Renaissance Energy has highlighted the growing trend of International Oil Companies (IOCs) divesting from Nigeria’s oil and gas sector, attributing the exodus largely to diminishing profit margins and a challenging operating environment. The firm stated that the migration of these companies underscores the need for Nigeria to improve its investment climate and address structural issues within the industry.
Speaking on the matter, Renaissance Energy executives noted that global energy firms are increasingly shifting their portfolios to regions where returns on investment are higher and operating conditions are less cumbersome. According to the company, Nigeria’s oil and gas sector has faced numerous challenges in recent years, including high operational costs, insecurity in the Niger Delta, oil theft, and policy uncertainties, all of which erode profitability for investors.

Industry analysts have observed that several major IOCs, including Shell, ExxonMobil, and Chevron, have sold or are in the process of selling some of their onshore and shallow water assets in Nigeria. While these companies often cite a strategic focus on deepwater projects and renewable energy as part of their global transition, Renaissance Energy maintains that declining profitability in the Nigerian environment plays a significant role in these divestments.
A senior executive of the company explained that the high incidence of crude oil theft and pipeline vandalism has made it difficult for companies to maximize production potential. He emphasized that the loss of significant volumes of crude to theft reduces revenues and increases security expenditures, making operations less sustainable. In addition, the persistent foreign exchange scarcity and delayed repatriation of profits add further strain on IOCs.
“The reality is that when returns fail to justify the risks and costs of doing business, companies will naturally look elsewhere,” the executive said. “Nigeria has immense hydrocarbon resources, but without addressing key issues like oil theft, contract enforcement, and regulatory clarity, we risk losing more investors to other markets.”
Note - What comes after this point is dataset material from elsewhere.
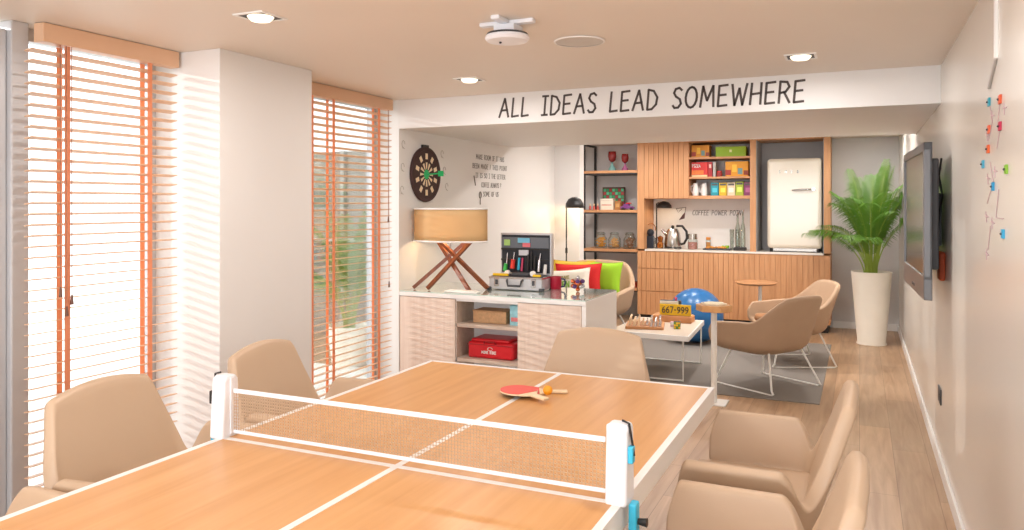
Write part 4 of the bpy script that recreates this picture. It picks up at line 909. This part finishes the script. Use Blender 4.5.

Renaissance Energy pointed out that the recently enacted Petroleum Industry Act (PIA) provides a legal and fiscal framework aimed at improving investment conditions, but the benefits are yet to fully materialize. The firm called for full implementation of the PIA, with particular attention to fiscal stability, host community relations, and security measures, to rebuild investor confidence.
The company also warned that the exit of IOCs could have far-reaching implications for Nigeria’s oil and gas sector, including reduced access to technical expertise, capital inflows, and cutting-edge technology. However, it noted that divestments also present opportunities for indigenous companies to acquire assets and grow their capacities, provided they have adequate financial and technical support.
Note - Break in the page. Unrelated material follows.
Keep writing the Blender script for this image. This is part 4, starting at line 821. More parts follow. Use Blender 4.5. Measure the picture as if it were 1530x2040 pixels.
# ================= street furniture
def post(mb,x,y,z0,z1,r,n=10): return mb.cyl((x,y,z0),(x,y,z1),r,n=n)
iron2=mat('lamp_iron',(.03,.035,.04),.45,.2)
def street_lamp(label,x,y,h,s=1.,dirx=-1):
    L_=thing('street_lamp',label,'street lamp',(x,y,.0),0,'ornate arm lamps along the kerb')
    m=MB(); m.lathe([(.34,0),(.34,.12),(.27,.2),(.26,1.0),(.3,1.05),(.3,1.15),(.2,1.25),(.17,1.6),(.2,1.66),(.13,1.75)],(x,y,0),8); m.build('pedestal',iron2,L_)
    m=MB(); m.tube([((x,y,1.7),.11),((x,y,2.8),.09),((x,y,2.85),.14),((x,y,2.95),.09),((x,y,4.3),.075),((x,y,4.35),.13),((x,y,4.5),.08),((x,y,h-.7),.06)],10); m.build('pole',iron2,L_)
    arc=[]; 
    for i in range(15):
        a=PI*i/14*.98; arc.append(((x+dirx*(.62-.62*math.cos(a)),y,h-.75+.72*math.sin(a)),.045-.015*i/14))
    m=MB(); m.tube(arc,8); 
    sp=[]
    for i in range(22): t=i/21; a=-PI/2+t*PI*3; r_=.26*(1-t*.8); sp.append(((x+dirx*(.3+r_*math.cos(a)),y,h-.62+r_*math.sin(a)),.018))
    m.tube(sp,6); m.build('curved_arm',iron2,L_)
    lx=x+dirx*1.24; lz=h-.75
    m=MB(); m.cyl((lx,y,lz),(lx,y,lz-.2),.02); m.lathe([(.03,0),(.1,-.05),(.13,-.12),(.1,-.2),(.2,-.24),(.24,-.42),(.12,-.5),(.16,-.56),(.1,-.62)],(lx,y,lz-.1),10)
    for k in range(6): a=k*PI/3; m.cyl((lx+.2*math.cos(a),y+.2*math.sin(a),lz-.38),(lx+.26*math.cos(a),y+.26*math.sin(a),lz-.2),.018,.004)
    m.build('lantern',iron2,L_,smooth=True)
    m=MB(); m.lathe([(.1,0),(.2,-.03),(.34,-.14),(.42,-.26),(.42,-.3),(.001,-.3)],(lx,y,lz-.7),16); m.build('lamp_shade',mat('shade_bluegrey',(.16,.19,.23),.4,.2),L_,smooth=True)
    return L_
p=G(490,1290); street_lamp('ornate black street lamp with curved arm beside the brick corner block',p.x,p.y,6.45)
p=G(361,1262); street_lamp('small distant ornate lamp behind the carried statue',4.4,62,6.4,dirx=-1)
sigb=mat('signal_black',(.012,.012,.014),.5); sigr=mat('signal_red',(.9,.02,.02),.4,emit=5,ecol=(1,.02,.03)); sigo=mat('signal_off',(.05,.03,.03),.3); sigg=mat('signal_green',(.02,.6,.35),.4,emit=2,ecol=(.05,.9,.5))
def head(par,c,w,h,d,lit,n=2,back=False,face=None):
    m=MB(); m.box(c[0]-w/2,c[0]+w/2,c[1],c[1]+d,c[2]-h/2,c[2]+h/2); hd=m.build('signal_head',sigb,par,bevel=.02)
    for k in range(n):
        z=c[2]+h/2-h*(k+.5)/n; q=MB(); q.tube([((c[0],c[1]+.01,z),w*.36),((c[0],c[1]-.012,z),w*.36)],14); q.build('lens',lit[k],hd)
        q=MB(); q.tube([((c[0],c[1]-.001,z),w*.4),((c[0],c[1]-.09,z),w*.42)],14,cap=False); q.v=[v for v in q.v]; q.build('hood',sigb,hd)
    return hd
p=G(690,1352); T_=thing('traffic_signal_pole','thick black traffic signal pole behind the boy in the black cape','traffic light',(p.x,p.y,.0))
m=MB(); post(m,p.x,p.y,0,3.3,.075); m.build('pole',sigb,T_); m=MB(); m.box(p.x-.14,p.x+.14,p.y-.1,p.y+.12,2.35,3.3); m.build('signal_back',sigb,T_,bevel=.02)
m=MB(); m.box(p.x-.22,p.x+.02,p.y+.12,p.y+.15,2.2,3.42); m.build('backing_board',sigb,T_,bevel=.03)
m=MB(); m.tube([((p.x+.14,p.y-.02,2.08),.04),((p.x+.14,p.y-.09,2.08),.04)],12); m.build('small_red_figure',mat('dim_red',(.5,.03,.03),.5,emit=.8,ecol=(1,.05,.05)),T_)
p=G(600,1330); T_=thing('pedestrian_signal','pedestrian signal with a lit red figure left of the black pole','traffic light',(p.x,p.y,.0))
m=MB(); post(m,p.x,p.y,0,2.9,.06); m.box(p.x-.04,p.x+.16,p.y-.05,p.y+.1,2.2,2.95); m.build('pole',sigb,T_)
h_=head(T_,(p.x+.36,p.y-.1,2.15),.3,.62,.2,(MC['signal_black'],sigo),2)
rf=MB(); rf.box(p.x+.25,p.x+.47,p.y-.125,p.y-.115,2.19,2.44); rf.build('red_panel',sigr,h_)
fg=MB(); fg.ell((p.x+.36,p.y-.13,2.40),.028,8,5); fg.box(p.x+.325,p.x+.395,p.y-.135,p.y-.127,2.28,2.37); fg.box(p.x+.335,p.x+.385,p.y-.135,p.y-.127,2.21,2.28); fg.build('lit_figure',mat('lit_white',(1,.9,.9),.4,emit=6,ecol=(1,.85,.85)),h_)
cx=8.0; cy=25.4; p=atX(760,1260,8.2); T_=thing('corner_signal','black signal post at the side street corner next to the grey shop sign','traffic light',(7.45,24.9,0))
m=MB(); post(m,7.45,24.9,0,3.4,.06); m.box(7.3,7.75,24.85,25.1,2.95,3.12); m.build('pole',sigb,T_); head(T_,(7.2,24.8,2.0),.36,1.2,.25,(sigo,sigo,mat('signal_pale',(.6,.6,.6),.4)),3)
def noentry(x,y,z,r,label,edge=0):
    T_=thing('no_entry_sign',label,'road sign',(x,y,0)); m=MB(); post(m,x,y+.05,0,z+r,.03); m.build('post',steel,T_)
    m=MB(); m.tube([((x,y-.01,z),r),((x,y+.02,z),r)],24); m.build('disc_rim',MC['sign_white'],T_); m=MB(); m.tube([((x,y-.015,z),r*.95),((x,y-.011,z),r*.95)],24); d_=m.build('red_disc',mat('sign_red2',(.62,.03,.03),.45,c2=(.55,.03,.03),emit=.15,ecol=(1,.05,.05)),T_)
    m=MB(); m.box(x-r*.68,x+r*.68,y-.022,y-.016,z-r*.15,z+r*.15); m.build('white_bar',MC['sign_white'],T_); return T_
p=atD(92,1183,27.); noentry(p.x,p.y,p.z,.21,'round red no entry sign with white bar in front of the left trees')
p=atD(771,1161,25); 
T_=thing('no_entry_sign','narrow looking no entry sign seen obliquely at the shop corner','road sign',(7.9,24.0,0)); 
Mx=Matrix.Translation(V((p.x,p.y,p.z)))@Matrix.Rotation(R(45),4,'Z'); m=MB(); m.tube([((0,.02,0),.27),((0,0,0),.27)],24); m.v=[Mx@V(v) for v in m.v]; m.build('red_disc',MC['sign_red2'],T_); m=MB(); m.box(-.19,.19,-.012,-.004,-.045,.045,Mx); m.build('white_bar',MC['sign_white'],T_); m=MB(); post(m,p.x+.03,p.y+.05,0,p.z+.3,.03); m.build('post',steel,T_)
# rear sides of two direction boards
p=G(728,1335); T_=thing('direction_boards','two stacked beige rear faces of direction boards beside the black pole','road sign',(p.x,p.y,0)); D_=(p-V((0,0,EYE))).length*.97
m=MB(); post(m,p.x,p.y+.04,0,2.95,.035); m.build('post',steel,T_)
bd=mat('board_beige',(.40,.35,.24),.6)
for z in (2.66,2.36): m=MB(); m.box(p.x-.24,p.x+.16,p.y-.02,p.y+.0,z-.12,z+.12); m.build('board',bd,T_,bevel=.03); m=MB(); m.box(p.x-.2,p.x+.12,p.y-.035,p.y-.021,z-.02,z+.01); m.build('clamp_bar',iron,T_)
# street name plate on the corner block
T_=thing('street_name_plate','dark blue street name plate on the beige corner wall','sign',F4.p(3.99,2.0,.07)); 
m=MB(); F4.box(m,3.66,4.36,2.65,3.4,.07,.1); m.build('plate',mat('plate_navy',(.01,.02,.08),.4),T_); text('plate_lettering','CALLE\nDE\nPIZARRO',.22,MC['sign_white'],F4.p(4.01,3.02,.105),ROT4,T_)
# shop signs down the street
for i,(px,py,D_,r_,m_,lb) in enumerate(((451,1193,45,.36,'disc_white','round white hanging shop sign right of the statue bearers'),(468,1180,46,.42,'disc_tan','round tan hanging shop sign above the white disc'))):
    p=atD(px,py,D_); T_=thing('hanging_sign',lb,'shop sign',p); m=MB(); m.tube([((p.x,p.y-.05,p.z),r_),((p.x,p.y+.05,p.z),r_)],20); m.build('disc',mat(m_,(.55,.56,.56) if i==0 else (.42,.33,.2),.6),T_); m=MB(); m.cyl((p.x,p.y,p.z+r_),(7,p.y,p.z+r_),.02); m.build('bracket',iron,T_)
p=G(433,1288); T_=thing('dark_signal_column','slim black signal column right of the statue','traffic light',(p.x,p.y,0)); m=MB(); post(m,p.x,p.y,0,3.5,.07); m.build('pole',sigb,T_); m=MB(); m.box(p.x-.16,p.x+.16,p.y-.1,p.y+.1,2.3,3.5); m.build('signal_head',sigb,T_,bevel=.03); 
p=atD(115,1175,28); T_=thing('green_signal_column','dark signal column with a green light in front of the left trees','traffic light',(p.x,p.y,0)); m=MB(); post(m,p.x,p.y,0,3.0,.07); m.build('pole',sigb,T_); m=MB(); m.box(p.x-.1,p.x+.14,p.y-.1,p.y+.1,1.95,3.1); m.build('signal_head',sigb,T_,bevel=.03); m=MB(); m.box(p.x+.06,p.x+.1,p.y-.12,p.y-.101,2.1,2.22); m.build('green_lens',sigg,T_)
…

Nigeria’s oil production has fluctuated below its OPEC quota in recent years, largely due to operational disruptions and insecurity. The Nigerian National Petroleum Company Limited (NNPCL) has been working with security agencies and stakeholders to curb oil theft and improve production, but challenges persist. Renaissance Energy suggested that a multi-pronged strategy involving government, industry players, and host communities is essential for sustainable growth.
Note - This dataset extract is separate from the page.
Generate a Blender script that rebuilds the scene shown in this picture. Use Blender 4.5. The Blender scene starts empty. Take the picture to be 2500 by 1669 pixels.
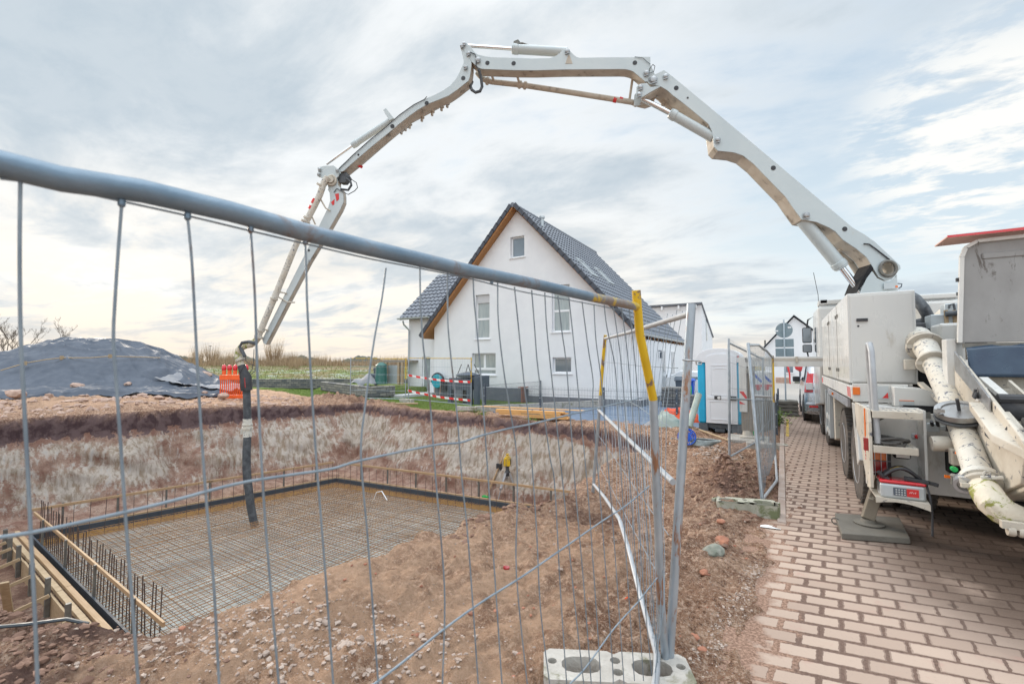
import bpy, bmesh, math, random
import numpy as np
from mathutils import Vector, Matrix
from mathutils.geometry import tessellate_polygon

SC = bpy.context.scene
COL = SC.collection
rad = math.radians
# ------------------------------------------------------------------ camera
YAW, PITCH, CAMZ = 30.7, 2.5, 1.68
cam_d = bpy.data.cameras.new("camera")
cam = bpy.data.objects.new("camera", cam_d)
COL.objects.link(cam)
cam.location = (0, 0, CAMZ)
cam.rotation_euler = (rad(90 + PITCH), 0, rad(YAW))
cam_d.lens = 16.0
cam_d.sensor_width = 36.0
cam_d.clip_start = 0.05
cam_d.clip_end = 3000
cam_d.dof.use_dof = True
cam_d.dof.focus_distance = 9.0
cam_d.dof.aperture_fstop = 4.5
SC.camera = cam
# ------------------------------------------------------------------ sun, sky, exposure
SUN_AZ, SUN_EL = 71.0, 17.0        # degrees left of +Y, elevation
sun_dir = Vector((-math.sin(rad(SUN_AZ)) * math.cos(rad(SUN_EL)), math.cos(rad(SUN_AZ)) * math.cos(rad(SUN_EL)), math.sin(rad(SUN_EL))))
sl = bpy.data.lights.new("sun", 'SUN')
sl.energy = 1.8
sl.angle = rad(14)
sl.color = (1.0, 0.88, 0.74)
so = bpy.data.objects.new("sun", sl)
COL.objects.link(so)
so.location = (-20, 10, 30)
so.rotation_euler = (-sun_dir).to_track_quat('-Z', 'Y').to_euler()
SC.view_settings.view_transform = 'Standard'
SC.view_settings.look = 'None'
SC.view_settings.exposure = 0.48
SC.view_settings.gamma = 1.0
SC.view_settings.use_curve_mapping = False

world = bpy.data.worlds.new("World")
SC.world = world
world.use_nodes = True

class NT:
    """tiny node-tree helper"""
    def __init__(s, tree):
        s.t = tree; s.t.nodes.clear()
    def n(s, kind, **kw):
        nd = s.t.nodes.new(kind)
        for k, v in kw.items():
            if k.startswith('i_'):
                nd.inputs[k[2:].replace('_', ' ')].default_value = v
            else:
                setattr(nd, k, v)
        return nd
    def l(s, a, b):
        s.t.links.new(a, b)
    def val(s, sock, v):
        if hasattr(v, 'is_output') or isinstance(v, bpy.types.NodeSocket): s.l(v, sock)
        else: sock.default_value = v
    def math(s, op, a, b=0.0, c=None, clamp=False):
        nd = s.t.nodes.new('ShaderNodeMath'); nd.operation = op; nd.use_clamp = clamp
        s.val(nd.inputs[0], a); s.val(nd.inputs[1], b)
        if c is not None: s.val(nd.inputs[2], c)
        return nd.outputs[0]
    def ramp(s, fac, a, b, lo=0.0, hi=1.0, smooth=True):
        nd = s.t.nodes.new('ShaderNodeMapRange')
        nd.interpolation_type = 'SMOOTHSTEP' if smooth else 'LINEAR'
        s.val(nd.inputs[0], fac); nd.inputs[1].default_value = a; nd.inputs[2].default_value = b
        nd.inputs[3].default_value = lo; nd.inputs[4].default_value = hi
        return nd.outputs[0]
    def mix(s, fac, a, b, blend='MIX'):
        nd = s.t.nodes.new('ShaderNodeMix'); nd.data_type = 'RGBA'; nd.blend_type = blend; nd.clamp_factor = True
        s.val(nd.inputs[0], fac); s.val(nd.inputs[6], c4(a)); s.val(nd.inputs[7], c4(b))
        return nd.outputs[2]
    def noise(s, vec, scale, detail=4, rough=0.55, dist=0.0):
        nd = s.t.nodes.new('ShaderNodeTexNoise')
        if vec is not None: s.l(vec, nd.inputs['Vector'])
        nd.inputs['Scale'].default_value = scale; nd.inputs['Detail'].default_value = detail
        nd.inputs['Roughness'].default_value = rough; nd.inputs['Distortion'].default_value = dist
        return nd.outputs['Fac']
    def mapping(s, vec, scale=(1, 1, 1), rot=(0, 0, 0), loc=(0, 0, 0)):
        nd = s.t.nodes.new('ShaderNodeMapping')
        s.l(vec, nd.inputs['Vector'])
        nd.inputs['Scale'].default_value = scale; nd.inputs['Rotation'].default_value = rot; nd.inputs['Location'].default_value = loc
        return nd.outputs[0]

def c4(v):
    if isinstance(v, (tuple, list)) and len(v) == 3: return (v[0], v[1], v[2], 1.0)
    return v

def ray_dir(px, py):
    v = Vector(((px - 1250) / (2500 * 16.0 / 36.0), (834.5 - py) / (2500 * 16.0 / 36.0), -1.0)); v.rotate(cam.rotation_euler); return v.normalized()

def build_sky():
    w = NT(world.node_tree)
    out = w.n('ShaderNodeOutputWorld'); bg = w.n('ShaderNodeBackground')
    bg.inputs['Strength'].default_value = 0.1
    w.l(bg.outputs[0], out.inputs[0])
    sky = w.n('ShaderNodeTexSky', sky_type='NISHITA', sun_disc=False)
    sky.sun_elevation = rad(SUN_EL); sky.sun_rotation = rad(-SUN_AZ)
    sky.air_density = 1.0; sky.dust_density = 1.0; sky.ozone_density = 1.5
    tc = w.n('ShaderNodeTexCoord'); d = tc.outputs['Generated']
    sep = w.n('ShaderNodeSeparateXYZ'); w.l(d, sep.inputs[0])
    X, Y, Z = sep.outputs
    zc = w.math('MAXIMUM', Z, 0.0)
    den = w.math('ADD', zc, 0.13)
    comb = w.n('ShaderNodeCombineXYZ')
    w.l(w.math('DIVIDE', X, den), comb.inputs[0]); w.l(w.math('DIVIDE', Y, den), comb.inputs[1])
    P = comb.outputs[0]
    n1 = w.noise(w.mapping(P, (0.55, 0.8, 1), (0, 0, 0.5), (3.1, 1.7, 0)), 1.0, 8, 0.55, 0.35)
    n2 = w.noise(w.mapping(P, (1.1, 1.9, 1), (0, 0, 0.2), (8.0, 2.0, 0)), 1.0, 9, 0.62, 0.4)
    n3 = w.noise(w.mapping(P, (4.0, 6.5, 1), (0, 0, 0.9), (1.0, 5.0, 0)), 1.0, 7, 0.62, 0.2)
    # angular terms
    def dotv(v):
        nd = w.n('ShaderNodeVectorMath', operation='DOT_PRODUCT'); w.l(d, nd.inputs[0]); nd.inputs[1].default_value = v
        return nd.outputs['Value']
    right = dotv((0.86, 0.51, 0.0))       # to the right of the street
    # cover: nearly closed on the left, gaps to the right
    cov = w.math('ADD', w.math('MULTIPLY', n1, 0.75), w.math('MULTIPLY', n2, 0.45))
    cov = w.math('ADD', cov, w.math('MULTIPLY', n3, 0.16))
    cov = w.math('SUBTRACT', cov, w.ramp(right, 0.05, 0.75, 0.0, 0.17))
    mask = w.ramp(cov, 0.42, 0.68)
    shade = w.ramp(w.math('ADD', w.math('MULTIPLY', n1, 0.7), w.math('MULTIPLY', n2, 0.5)), 0.50, 0.70)
    shade = w.math('ADD', w.math('MULTIPLY', shade, 0.85), w.math('MULTIPLY', w.ramp(n3, 0.4, 0.7), 0.15))
    cloud = w.mix(shade, (7.3, 7.4, 7.4), (4.0, 4.65, 5.2))
    clear = w.mix(w.ramp(Z, 0.0, 0.6), (6.3, 7.1, 7.4), (4.2, 5.2, 6.2))
    clear = w.mix(0.15, clear, sky.outputs[0])
    col = w.mix(mask, clear, cloud)
    # warm brightening low above the horizon toward the hidden sun
    sd = dotv(tuple(Vector((-0.96, 0.30, 0.0)).normalized()))
    glow = w.math('MULTIPLY', w.ramp(sd, 0.1, 0.9), w.ramp(Z, 0.38, 0.05))
    glow = w.math('MULTIPLY', glow, w.ramp(n2, 0.60, 0.42, 0.25, 1.0))
    col = w.mix(glow, col, (7.9, 7.3, 6.4))
    low = w.math('MULTIPLY', w.ramp(Z, 0.09, 0.0), 0.6)
    col = w.mix(low, col, (7.2, 6.1, 4.9))
    cd = dotv(tuple(ray_dir(2420, 340))); col = w.mix(w.math('MULTIPLY', w.ramp(cd, 0.978, 0.998), w.ramp(w.math('ADD', w.math('MULTIPLY', n3, 0.6), w.math('MULTIPLY', n2, 0.4)), 0.46, 0.56)), col, (7.3, 7.3, 7.1))
    # sky brightened behind the camera and overhead, out of view, as extra fill
    back = dotv(tuple(Vector((0.45, -0.80, 0.35)).normalized()))
    mul = w.math('MULTIPLY', w.ramp(back, -0.25, 0.9, 1.0, 1.6), w.ramp(Z, 0.60, 0.92, 1.0, 2.7))
    vm = w.n('ShaderNodeVectorMath', operation='SCALE'); w.l(col, vm.inputs[0]); w.l(mul, vm.inputs['Scale'])
    gnd = w.mix(w.ramp(Z, -0.03, 0.0), (2.0, 1.7, 1.4), vm.outputs[0])
    w.l(gnd, bg.inputs['Color'])
build_sky()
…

In addition to addressing security concerns, Renaissance Energy advocates for policy reforms that make Nigeria’s oil and gas sector more competitive globally. It emphasized the importance of stable fiscal regimes, streamlined regulatory processes, and targeted incentives to attract fresh investments. The company also highlighted the global shift towards renewable energy, stressing that Nigeria must leverage its hydrocarbon resources effectively while gradually diversifying into cleaner energy sources.
Industry stakeholders have echoed these sentiments, warning that Nigeria cannot afford to lose its attractiveness as an oil and gas investment destination. The country remains heavily reliant on crude oil for foreign exchange earnings and government revenues, making it critical to ensure that the sector remains viable and competitive.
Renaissance Energy concluded that the exit of IOCs should serve as a wake-up call for Nigeria to take urgent steps in addressing systemic issues hampering growth. According to the firm, ensuring an enabling environment for investors will be key to sustaining production levels, boosting government revenues, and maintaining Nigeria’s relevance in the global energy landscape.
By focusing on improved security, transparent fiscal terms, and stable regulations, Nigeria can retain and attract investors while simultaneously building capacity among indigenous players. The company reiterated that the long-term health of Nigeria’s energy sector depends on its ability to balance profitability with operational sustainability.